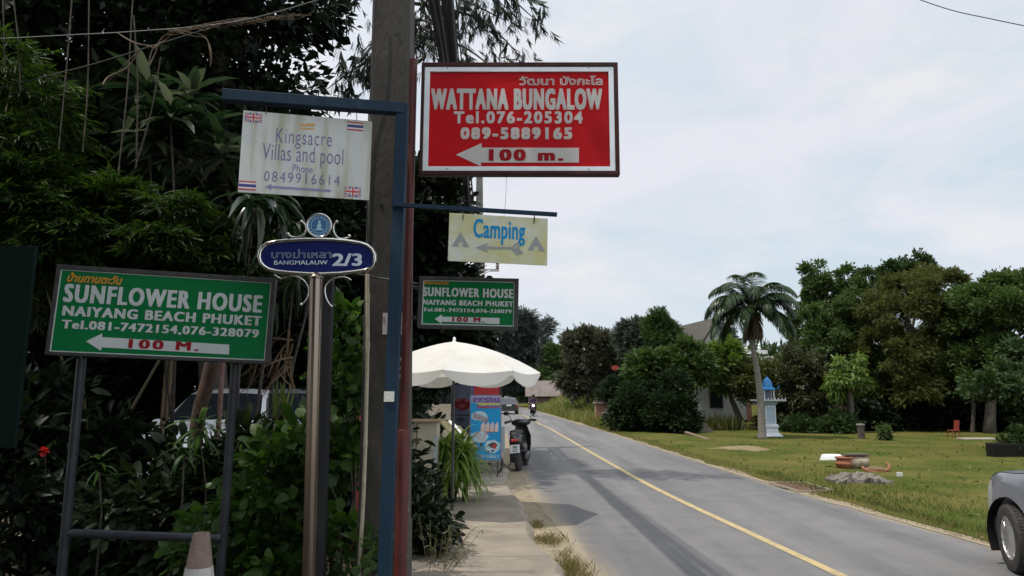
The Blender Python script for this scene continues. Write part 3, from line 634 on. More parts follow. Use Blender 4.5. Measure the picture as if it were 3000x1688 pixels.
# traffic cone
cb = Vector((at(605, 1562, 4.35).x-.03, 4.35, 0)); zt = at(605, 1562, 4.35).z
root = thing('traffic_cone', 'faded brown traffic cone with a white band in front of the green sign legs', 'cone', cb)
CN = mat('faded_cone', (.17, .115, .09), .75, c2=(.26, .19, .15), scale=14); 
rr_ = lambda z: .165-(.165-.047)*z/zt
MB().lathe(cb, [(rr_(.03), .03), (rr_(zt-.21), zt-.21), (rr_(zt-.21)-.001, zt-.205), (rr_(zt), zt), (rr_(zt)-.008, zt+.003), (rr_(zt)-.012, zt-.03)], 24).build('body', CN, root, smooth='auto')
MB().lathe(cb, [(rr_(zt-.275)+.002, zt-.275), (rr_(zt-.19)+.002, zt-.19)], 24).build('band', mat('dull_white_band', (.52, .5, .47), .7, c2=(.38, .36, .33), scale=15), root, smooth='auto')
MB().box(cb+Vector((0, 0, .016)), (.40, .40, .032)).build('foot', RUBBER, root, bevel=.01)
# dark green board at the left edge
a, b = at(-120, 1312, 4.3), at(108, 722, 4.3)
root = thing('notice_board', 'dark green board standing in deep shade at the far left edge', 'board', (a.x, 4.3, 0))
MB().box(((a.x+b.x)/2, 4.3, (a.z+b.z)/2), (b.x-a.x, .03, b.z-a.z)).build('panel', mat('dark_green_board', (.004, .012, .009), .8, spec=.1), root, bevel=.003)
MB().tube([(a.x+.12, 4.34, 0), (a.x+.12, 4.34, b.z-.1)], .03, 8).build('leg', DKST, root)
# ---------------------------------------------------------------- left side: trees, creepers, shrubs
def plant(name, label, cat, base, ells, lm, nclump, cr, n, S, tmpl, group=None, roll=.7, droop=0, stems=6, sr=.012, bark=None, up=0, rmin=.3):
    root = thing(name, label, cat, base, group=group); P, D, C = crown(ells, nclump, cr, n, .9, rmin)
    k = P[:, 2] > .02; P, D = P[k], D[k]
    D = D+np.array([0, 0, up-droop])
    mb = MB(); b = Vector(base)
    for i in rng.choice(len(C), min(stems, len(C)), replace=False):
        c = Vector(C[i]); c.z = max(c.z, .1); s = b+Vector((random.uniform(-.2, .2), random.uniform(-.2, .2), 0))*min(1, (c-b).length)
        mb.tube([s-Vector((0, 0, .03)), s.lerp(c, .5)+Vector((0, 0, .1*(c-s).length)), c], [sr, sr*.8, sr*.35], 5)
    mb.build('stem', bark or DBARK, root, smooth=True)
    leaves('foliage', P, D, S*(.6+.8*rng.random(len(P))), tmpl, lm, root, roll)
    return root
TL = T_leaf(.42, .3); TB = T_leaf(.75, .25); TS = T_spray(9, .075, .5, 50, 2); TSb = T_spray(7, .14, .42, 60, 3)
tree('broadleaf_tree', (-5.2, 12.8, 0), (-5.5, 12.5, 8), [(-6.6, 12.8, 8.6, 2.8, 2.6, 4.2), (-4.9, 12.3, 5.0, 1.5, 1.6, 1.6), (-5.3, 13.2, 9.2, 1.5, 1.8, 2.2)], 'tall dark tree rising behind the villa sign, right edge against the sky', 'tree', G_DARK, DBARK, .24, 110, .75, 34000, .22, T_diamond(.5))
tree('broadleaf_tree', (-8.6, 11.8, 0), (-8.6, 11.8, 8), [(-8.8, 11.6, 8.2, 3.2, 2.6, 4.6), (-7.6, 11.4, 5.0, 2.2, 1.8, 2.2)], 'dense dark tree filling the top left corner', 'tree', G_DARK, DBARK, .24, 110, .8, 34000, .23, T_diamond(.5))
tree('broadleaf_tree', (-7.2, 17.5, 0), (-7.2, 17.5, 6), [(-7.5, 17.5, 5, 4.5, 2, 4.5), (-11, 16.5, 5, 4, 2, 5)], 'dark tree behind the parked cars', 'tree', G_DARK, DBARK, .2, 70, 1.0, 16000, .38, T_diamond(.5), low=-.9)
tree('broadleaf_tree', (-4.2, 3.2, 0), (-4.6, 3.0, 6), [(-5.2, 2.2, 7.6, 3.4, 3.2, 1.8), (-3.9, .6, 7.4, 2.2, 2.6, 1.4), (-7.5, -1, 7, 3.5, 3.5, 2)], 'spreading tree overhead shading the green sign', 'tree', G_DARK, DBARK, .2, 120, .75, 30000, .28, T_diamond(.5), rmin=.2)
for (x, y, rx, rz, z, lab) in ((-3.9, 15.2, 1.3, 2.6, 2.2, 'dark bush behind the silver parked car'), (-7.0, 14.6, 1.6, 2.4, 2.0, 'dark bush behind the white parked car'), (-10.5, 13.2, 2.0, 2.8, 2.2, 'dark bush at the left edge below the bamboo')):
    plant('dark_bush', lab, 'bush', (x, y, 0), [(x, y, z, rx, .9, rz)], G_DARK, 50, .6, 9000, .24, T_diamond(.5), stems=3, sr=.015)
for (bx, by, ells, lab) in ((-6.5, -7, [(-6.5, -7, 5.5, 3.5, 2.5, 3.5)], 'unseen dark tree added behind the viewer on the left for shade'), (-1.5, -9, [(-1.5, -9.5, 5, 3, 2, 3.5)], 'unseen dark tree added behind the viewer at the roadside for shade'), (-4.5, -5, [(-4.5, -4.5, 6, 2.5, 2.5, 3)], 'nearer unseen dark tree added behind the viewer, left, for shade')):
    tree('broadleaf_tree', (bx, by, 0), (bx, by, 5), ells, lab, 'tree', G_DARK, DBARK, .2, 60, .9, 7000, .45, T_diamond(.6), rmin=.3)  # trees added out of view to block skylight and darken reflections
# bamboo
def bamboo(base, ells, n, label, nst):
    root = thing('bamboo_clump', label, 'bamboo', base); P, D, C = crown(ells, 60, .32, n, .55, .45)
    D[:, 2] = D[:, 2]*.4-.18; mb = MB()
    for i in range(nst):
        c = Vector(C[rng.integers(len(C))]); b = Vector(base)+Vector((random.uniform(-.5, .5), random.uniform(-.3, .3), 0)); mb.tube([b, b.lerp(c, .5)+Vector((0, 0, .5)), c], [.018, .014, .005], 6)
    mb.build('culm', mat('bamboo_culm', (.10, .12, .04), .5, c2=(.16, .14, .07), scale=6), root, smooth=True)
    leaves('foliage', P, D, .30*(.6+.7*rng.random(len(P))), TS, G_BAM, root, .45)
bamboo((-4.6, 7.7, 0), [(-4.3, 7.3, 3.2, 1.1, .6, .6), (-3.4, 7.6, 3.05, .75, .5, .5), (-5.3, 7.1, 3.3, .9, .6, .75)], 6000, 'feathery bamboo spreading above the large green sign', 4)
bamboo((-5.9, 7.2, 0), [(-5.55, 7.0, 4.5, .75, .6, .75), (-5.7, 6.9, 3.7, .6, .5, .5)], 1700, 'upright bamboo at the far left edge, taller than the bamboo beside it', 7)
# long-leaved plant with rosettes
def rosettes(name, label, cat, base, heads, L, nl, tm, lm, stem_r=.02, el=(-.35, .9), grp=None):
    root = thing(name, label, cat, base, group=grp); mb = MB(); Ps = []; Ds = []; Ss = []
    for h in heads:
        h = Vector(h); b = Vector(base)+Vector((random.uniform(-.15, .15), random.uniform(-.15, .15), 0)) if len(Ps) < 2*nl or len(heads) < 4 else Vector(heads[0])-Vector((0, 0, .7))
        mb.tube([b, b.lerp(h, .6)+Vector((random.uniform(-.1, .1), 0, .1)), h], [stem_r*1.1, stem_r*.8, stem_r*.6], 7)
        for i in range(nl):
            a = i*2.399+random.uniform(-.3, .3); e = el[0]+(el[1]-el[0])*(i/nl)+random.uniform(-.15, .15)
            d = (math.cos(a)*math.cos(e), math.sin(a)*math.cos(e), math.sin(e)); Ps.append(h+Vector((0, 0, .12*i/nl))+Vector(d)*.02); Ds.append(d); Ss.append(L*random.uniform(.7, 1.1))
    mb.build('stem', DBARK, root, smooth=True)
    leaves('foliage', np.array([tuple(p) for p in Ps]), np.array(Ds), np.array(Ss), tm, lm, root, .12)
    return root
G_DRA = leaf_mat('leaf_glossy', [(.007, .017, .007), (.012, .026, .009), (.03, .048, .022), (.10, .115, .07)], .3, rough=.25, spec=.5)
rosettes('dracaena', 'tall broad-leaved plant with pale glossy leaves left of the blue arm', 'plant', (-3.6, 7.9, 0), [at(430, 290, 7.7), at(500, 360, 7.5), at(600, 400, 7.9), at(455, 420, 7.6), at(560, 300, 8.1), at(650, 470, 7.8), at(520, 470, 7.9)], .52, 24, T_leaf(.24, .45), G_DRA)
rosettes('dracaena', 'drooping long-leaved plant between the villa sign and the oval sign', 'plant', (-2.9, 7.4, 0), [at(745, 610, 7.2), at(800, 600, 7.6), at(700, 680, 7.5), at(840, 690, 7.8)], .5, 22, T_leaf(.2, .8), G_DRA, el=(-.9, .5))
rosettes('palm_sapling', 'dark young palm with narrow fronds behind the steel pole', 'palm', (-2.8, 8.6, 0), [at(770, 850, 8.4), at(860, 830, 8.6), at(930, 790, 8.6)], .75, 26, T_blade(.05, .9), G_JUN, el=(-.7, .7))
# big-leaved tree beyond, beside the second pole
tree('almond_tree', (-2.2, 16.3, 0), (-2.0, 16.2, 5), [(-1.9, 16.2, 5.2, 1.0, 1.2, 1.7), (-1.55, 16.4, 3.6, .75, .9, 1.3), (-2.6, 16.3, 4.6, 1.0, 1.0, 2.0)], 'round-leaved tree behind the red post beside the second pole', 'tree', G_DARK, DBARK, .12, 60, .42, 7000, .26, T_leaf(.62, .2))
tree('roadside_tree', (-2.9, 19.5, 0), (-2.8, 19.5, 5), [(-2.6, 19.5, 4.0, 1.4, 1.6, 2.6), (-3.6, 18.5, 6.0, 1.6, 1.6, 2.0)], 'dark tree behind the food stall shading the road', 'tree', G_DARK, DBARK, .13, 60, .55, 9000, .28, T_diamond(.5))
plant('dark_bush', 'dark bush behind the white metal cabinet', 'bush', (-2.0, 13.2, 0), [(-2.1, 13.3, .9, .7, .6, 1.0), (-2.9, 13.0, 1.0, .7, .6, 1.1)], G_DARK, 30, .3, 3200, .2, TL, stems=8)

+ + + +

Restate only the lines running from the start of the material above through the line containing "spec=.1), root, bevel=.003)", ends included. No pictures.

▶ **Solution to the exercise**
The Blender Python script for this scene continues. Write part 3, from line 634 on. More parts follow. Use Blender 4.5. Measure the picture as if it were 3000x1688 pixels.
# traffic cone
cb = Vector((at(605, 1562, 4.35).x-.03, 4.35, 0)); zt = at(605, 1562, 4.35).z
root = thing('traffic_cone', 'faded brown traffic cone with a white band in front of the green sign legs', 'cone', cb)
CN = mat('faded_cone', (.17, .115, .09), .75, c2=(.26, .19, .15), scale=14); 
rr_ = lambda z: .165-(.165-.047)*z/zt
MB().lathe(cb, [(rr_(.03), .03), (rr_(zt-.21), zt-.21), (rr_(zt-.21)-.001, zt-.205), (rr_(zt), zt), (rr_(zt)-.008, zt+.003), (rr_(zt)-.012, zt-.03)], 24).build('body', CN, root, smooth='auto')
MB().lathe(cb, [(rr_(zt-.275)+.002, zt-.275), (rr_(zt-.19)+.002, zt-.19)], 24).build('band', mat('dull_white_band', (.52, .5, .47), .7, c2=(.38, .36, .33), scale=15), root, smooth='auto')
MB().box(cb+Vector((0, 0, .016)), (.40, .40, .032)).build('foot', RUBBER, root, bevel=.01)
# dark green board at the left edge
a, b = at(-120, 1312, 4.3), at(108, 722, 4.3)
root = thing('notice_board', 'dark green board standing in deep shade at the far left edge', 'board', (a.x, 4.3, 0))
MB().box(((a.x+b.x)/2, 4.3, (a.z+b.z)/2), (b.x-a.x, .03, b.z-a.z)).build('panel', mat('dark_green_board', (.004, .012, .009), .8, spec=.1), root, bevel=.003)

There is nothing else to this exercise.